Modern Perspective: Why Timing Markets Remains Elusive
Contemporary financial analysis and quantitative research have repeatedly demonstrated that accurately predicting short-term market movements is exceptionally difficult, if not impossible. Economists emphasize that thousands of factors influence price movements, many of which operate randomly or independently.
The allure of the “periods when to make money” chart lies in its simplicity—the promise that historical cycles guarantee future outcomes. However, this deterministic view clashes with how modern markets actually function. Asset prices respond to information flows, sentiment shifts, and complex systemic interactions that resist simple periodic categorization.

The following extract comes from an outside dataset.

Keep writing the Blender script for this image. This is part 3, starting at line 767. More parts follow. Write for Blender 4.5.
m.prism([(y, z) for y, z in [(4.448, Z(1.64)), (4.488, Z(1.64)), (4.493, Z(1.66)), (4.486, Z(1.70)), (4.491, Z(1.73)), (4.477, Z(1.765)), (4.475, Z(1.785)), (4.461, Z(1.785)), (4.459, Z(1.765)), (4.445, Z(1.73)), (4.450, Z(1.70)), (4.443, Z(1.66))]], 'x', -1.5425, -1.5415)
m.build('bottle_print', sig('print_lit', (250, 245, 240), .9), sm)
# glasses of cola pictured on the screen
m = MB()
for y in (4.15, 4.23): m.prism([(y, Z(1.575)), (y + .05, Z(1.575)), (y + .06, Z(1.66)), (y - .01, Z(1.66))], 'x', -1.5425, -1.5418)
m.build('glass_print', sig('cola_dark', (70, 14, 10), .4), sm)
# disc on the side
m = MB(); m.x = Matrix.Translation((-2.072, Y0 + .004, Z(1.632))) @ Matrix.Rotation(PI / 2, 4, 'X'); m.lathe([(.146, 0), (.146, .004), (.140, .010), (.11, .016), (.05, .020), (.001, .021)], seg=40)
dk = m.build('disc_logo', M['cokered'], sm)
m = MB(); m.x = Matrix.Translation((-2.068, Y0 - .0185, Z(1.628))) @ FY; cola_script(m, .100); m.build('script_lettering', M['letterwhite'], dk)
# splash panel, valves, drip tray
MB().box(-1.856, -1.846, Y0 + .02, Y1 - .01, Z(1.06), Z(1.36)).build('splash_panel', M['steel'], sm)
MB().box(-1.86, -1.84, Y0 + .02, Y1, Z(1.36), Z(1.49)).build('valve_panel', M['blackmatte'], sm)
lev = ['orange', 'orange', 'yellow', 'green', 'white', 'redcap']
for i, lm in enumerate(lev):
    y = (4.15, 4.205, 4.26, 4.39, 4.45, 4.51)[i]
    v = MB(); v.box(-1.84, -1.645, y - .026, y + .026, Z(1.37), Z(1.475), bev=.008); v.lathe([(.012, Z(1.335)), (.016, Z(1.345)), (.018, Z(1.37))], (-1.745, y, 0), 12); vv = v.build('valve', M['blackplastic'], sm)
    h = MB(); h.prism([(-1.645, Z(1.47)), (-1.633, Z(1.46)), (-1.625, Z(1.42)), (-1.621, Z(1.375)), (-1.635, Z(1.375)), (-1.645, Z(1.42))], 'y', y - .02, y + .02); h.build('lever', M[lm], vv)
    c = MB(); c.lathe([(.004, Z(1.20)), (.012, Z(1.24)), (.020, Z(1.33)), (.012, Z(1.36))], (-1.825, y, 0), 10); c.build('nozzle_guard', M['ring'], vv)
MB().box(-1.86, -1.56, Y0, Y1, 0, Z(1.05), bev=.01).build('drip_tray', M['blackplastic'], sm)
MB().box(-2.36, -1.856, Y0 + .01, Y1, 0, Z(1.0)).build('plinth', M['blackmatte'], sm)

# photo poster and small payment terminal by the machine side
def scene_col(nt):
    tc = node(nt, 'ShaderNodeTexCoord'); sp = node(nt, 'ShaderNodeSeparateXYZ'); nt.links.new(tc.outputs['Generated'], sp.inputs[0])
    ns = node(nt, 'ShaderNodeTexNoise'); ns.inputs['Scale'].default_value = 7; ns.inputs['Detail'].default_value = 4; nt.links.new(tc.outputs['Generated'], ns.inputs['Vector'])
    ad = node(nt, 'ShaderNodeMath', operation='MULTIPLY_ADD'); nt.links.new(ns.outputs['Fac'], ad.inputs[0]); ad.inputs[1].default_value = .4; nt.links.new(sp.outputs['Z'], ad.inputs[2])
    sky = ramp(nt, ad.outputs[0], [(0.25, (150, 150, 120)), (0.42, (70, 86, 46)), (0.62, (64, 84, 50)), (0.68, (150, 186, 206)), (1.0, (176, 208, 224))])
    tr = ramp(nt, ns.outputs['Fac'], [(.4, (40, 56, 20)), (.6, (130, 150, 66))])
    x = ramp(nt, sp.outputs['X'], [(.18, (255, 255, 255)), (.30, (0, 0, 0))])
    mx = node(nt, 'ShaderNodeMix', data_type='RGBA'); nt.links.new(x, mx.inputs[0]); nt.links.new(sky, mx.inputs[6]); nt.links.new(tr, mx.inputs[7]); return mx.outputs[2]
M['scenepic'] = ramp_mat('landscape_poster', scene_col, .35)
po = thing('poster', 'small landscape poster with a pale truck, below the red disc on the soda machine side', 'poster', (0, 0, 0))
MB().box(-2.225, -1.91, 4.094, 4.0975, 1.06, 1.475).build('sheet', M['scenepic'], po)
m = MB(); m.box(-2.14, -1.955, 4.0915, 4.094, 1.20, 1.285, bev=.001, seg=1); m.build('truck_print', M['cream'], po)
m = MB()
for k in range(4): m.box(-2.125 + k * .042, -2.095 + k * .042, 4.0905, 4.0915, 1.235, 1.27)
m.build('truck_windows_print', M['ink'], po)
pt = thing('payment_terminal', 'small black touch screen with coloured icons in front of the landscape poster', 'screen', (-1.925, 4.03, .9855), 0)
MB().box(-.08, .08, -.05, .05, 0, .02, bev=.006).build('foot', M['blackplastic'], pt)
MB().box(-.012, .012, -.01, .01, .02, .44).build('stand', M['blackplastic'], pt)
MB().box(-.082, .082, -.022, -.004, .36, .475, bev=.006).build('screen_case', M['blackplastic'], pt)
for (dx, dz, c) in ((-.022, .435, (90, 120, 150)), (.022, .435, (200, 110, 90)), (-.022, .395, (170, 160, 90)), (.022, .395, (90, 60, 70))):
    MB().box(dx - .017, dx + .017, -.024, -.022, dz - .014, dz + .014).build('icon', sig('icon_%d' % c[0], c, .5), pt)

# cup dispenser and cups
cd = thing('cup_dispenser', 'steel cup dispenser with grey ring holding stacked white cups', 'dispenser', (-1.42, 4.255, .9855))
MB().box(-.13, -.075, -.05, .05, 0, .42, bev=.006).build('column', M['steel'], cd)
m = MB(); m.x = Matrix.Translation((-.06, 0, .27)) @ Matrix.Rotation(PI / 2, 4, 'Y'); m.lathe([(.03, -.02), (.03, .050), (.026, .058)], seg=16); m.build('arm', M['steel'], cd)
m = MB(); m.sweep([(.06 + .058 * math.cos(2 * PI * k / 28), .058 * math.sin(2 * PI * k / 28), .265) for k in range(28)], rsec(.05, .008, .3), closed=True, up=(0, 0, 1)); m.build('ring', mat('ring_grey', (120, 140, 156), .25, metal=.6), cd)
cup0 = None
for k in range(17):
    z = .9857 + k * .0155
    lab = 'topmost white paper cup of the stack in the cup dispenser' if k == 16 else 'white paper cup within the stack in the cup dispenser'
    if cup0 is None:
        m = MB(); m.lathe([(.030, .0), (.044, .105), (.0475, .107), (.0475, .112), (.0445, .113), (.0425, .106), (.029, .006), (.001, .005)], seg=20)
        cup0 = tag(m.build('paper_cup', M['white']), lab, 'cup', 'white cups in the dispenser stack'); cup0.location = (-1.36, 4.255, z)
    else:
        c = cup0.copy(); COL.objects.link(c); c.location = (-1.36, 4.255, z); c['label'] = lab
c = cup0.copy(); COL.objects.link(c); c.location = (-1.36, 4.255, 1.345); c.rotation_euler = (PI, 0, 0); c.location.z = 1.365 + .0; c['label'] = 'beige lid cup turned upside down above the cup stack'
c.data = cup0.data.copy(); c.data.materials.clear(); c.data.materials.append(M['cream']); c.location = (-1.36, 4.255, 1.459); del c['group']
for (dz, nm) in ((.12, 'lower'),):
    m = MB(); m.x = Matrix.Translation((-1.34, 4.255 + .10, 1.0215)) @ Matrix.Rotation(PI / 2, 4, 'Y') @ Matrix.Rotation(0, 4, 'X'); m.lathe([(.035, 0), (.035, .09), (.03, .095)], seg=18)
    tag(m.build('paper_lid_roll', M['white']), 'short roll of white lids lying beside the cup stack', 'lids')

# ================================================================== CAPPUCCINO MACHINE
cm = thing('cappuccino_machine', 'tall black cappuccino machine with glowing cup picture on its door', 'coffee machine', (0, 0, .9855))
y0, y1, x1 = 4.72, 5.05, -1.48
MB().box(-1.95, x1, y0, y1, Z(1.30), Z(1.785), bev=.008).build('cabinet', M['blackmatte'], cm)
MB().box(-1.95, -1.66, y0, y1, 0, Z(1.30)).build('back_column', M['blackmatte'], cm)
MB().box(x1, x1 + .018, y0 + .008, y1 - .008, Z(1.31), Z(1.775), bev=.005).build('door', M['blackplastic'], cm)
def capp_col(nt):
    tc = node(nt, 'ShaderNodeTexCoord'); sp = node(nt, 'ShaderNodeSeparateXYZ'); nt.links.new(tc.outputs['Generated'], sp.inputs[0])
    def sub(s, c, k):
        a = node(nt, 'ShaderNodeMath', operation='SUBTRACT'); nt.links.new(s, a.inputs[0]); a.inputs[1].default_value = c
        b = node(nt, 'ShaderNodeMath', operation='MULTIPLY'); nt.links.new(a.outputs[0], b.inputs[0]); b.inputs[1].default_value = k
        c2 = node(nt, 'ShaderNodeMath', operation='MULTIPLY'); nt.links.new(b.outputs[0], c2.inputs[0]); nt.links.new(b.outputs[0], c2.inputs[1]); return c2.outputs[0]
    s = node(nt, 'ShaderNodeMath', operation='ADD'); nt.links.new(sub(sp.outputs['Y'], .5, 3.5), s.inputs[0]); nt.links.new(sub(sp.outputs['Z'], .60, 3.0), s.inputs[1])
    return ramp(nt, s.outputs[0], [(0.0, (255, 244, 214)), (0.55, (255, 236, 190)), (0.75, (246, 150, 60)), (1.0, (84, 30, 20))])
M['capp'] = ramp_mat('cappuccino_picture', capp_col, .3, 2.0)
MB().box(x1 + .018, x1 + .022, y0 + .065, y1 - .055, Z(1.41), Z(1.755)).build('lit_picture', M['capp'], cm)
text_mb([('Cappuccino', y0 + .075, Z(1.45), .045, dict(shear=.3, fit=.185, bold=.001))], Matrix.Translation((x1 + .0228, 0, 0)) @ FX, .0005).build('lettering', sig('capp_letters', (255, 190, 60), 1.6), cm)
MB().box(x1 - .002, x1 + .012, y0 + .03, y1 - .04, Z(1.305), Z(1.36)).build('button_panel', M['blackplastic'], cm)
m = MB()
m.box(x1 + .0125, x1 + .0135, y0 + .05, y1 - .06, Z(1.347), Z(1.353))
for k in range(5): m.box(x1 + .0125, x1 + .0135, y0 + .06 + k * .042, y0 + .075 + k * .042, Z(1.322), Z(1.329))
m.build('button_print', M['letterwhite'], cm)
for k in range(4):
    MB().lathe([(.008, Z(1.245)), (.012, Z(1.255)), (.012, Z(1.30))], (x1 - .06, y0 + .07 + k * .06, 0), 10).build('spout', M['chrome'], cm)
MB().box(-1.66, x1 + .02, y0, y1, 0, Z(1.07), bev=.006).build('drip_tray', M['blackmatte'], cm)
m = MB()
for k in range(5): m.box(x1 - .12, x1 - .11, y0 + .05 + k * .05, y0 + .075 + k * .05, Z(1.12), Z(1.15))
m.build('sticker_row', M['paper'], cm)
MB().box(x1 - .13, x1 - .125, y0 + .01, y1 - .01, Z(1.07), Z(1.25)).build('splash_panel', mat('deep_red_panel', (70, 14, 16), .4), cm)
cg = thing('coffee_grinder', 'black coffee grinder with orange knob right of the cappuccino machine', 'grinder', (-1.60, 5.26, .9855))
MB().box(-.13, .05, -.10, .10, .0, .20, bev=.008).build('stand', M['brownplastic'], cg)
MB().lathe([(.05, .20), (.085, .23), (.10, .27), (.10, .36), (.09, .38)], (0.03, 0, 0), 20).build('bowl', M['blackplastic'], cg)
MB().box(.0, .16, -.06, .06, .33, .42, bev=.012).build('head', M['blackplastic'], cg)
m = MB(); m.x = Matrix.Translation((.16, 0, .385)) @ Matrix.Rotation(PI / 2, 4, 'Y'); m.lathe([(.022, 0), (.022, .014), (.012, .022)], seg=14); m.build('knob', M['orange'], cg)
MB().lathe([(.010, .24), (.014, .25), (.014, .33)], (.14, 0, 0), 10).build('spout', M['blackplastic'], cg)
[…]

Beyond the Chart: Building Sustainable Investment Strategies
Rather than chasing phantom market cycles, investment professionals recommend a fundamentally different approach: long-term diversification, consistent asset allocation, and regular rebalancing strategies that ignore short-term fluctuations.
Successful investors treat historical frameworks like the “periods when to make money” chart as educational curiosities rather than actionable forecasts. Understanding the history of economic cycle theory enriches financial literacy, but implementing trades based on 19th-century predictions risks capital unnecessarily.
The most reliable path to wealth accumulation remains unsexy but proven: invest regularly, maintain diverse holdings across asset classes, focus on long-term growth rather than tactical timing, and adapt your strategy as economic conditions evolve. The market’s cycles are real, but they’re far more complex than any single chart can capture.